Ten monumentalny utwór, składający się z sześciu części, trwający około 50 minut , utkany z wielu tematów i licznych kontrapunktów potrzebuje oddechu, miejsca na wybrzmienie. Podobnie jak piękna katedra czy pałac wymaga wolnej przestrzeni by ocenić architekturę całości. Właśnie tej przestrzeni, tego rozchodzenia się dźwięku, wręcz lekkiego pogłosu zabrakło mi w sali NCK. I najbardziej było to słychać z Te Deum Berlioza.  Energia i rozmach muzyków, był zduszony.  Brzmienie w tej sali okazało się bardzo selektywne, można było podziwiać kontrapunkty, które zazwyczaj są ukryte w całej masie dźwięków, ale całość była głucha.

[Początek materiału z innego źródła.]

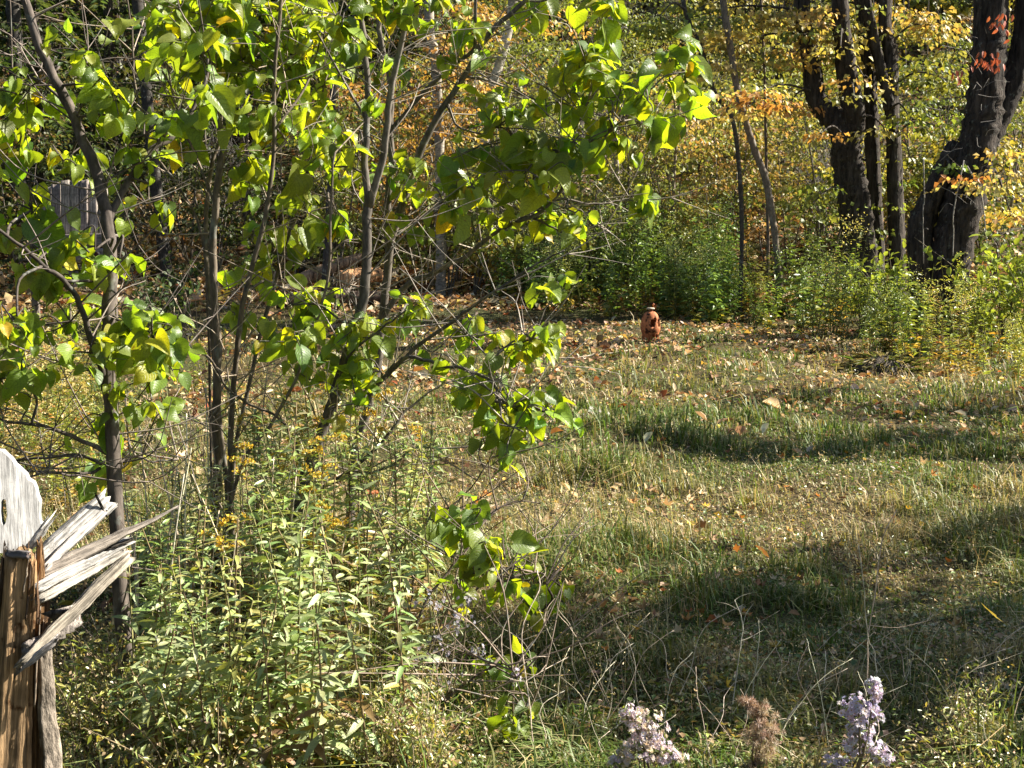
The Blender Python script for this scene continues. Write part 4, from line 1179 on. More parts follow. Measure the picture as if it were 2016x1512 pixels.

Sala NCK po remoncie jest bardzo ładna, ma nowe wygodne fotele, jest też na nowo wymalowana i oświetlona, ale nie jest to najlepsze miejsce na koncerty symfoniczne. Podejrzewam, że muzykom grało się bardzo ciężko; jakby byli pod kloszem.

Orkiestra się pewnie przyzwyczai do tego brzmienia, bo przez remont budynku Filharmonii Krakowskiej, właśnie w sali NCK będzie na co dzień pracować. Koncerty natomiast mają się odbywać w różnych miejscach, takich jak: Zespół Państwowych Szkół Muzycznych im. Mieczysława Karłowicza, Muzeum Lotnictwa, Muzeum Galicja, Gmach Główny Muzeum Narodowego czy krakowskie kościoły. I tak będzie aż do lutego, kiedy to dokładnie w 75. rocznicę powstania Filharmonii Krakowskiej, a więc 7 lutego 2020 roku ma się odbyć koncert jubileuszowy w wyremontowanej siedzibie. Trzeba mieć nadzieje, że tak się stanie.

Póki co będziemy podróżować  po Krakowie z Filharmonią. Ma to też swoje dobre strony: poznamy akustykę wielu przestrzeni.